Religious systems are, by and large, unfriendly toward individual freedom.  And so the church must dictate rules to the man, and the man must dictate rules to the woman, and the woman — well, she’d just better follow the rules!  This system of power is at the root of the religious obsession with individual sexuality and the reason all “alternate” sexuality has been deemed unfit within the walls of major religions unless there exist methods to control men (and women, via the “headship” of men).

It is through a belief that guilt will set you free, a guilt rooted in hate for that most pleasurable of organs (depending on your gender or gender identity), that major religions — most notably evangelical Christianity — find ways to make one regret being human. Let us not forget that Christianity considers itself rooted in Judaism, a faith that requires all men to cut off the most sensitive (read: pleasure-sensing) part of the penis.

Me and My Buddy

It took years to remove the idea of God from any sexual acts in my life and in my marriage. I was surprised by the fact that religious guilt wasn’t something I could just drop like a used tissue and move on from. It takes time, sometimes a lot of time, to grow out of our indoctrination and the self-hate we’ve learned since we were children.

My buddy and I are well-acquainted now, thankfully estranged from our former religion and the ties that bound us to our former conflict.  I love my buddy, and I encourage you to find ways to love yours, too.  Find ways to let go of the guilt that informed your past, and instead find ways to inform your future with things that make you happy and perhaps are indulgent in ways you wouldn’t have previously considered welcome in your life.

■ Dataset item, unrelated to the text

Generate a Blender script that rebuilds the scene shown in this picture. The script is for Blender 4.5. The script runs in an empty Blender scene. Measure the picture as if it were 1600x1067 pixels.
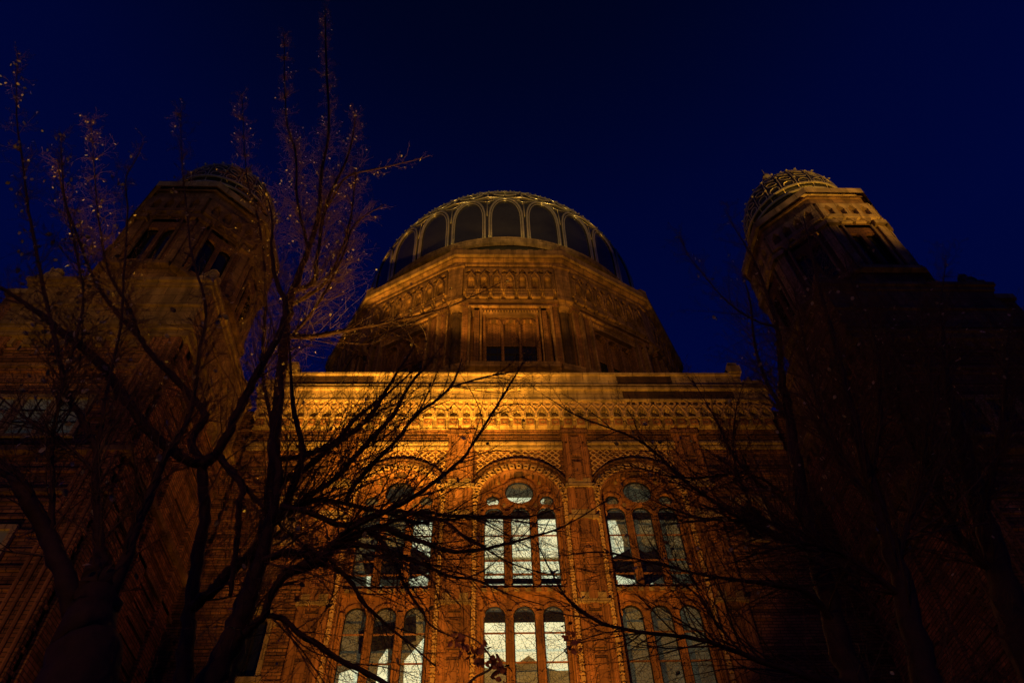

Why? Because you aren’t the terrible person your former religion said you were, and you deserve a reward just for coming to that realization. While I can only speak to the way I was made to feel as a young man growing up in this culture, I have no doubt that young women faced much the same, if not worse (slut shaming, anyone?). And if you are a woman reading this who has escaped the cycle of guilt, you too deserve to celebrate your freedom. I hope you can develop a personal relationship with the sexual organ of your choice, if you haven’t already.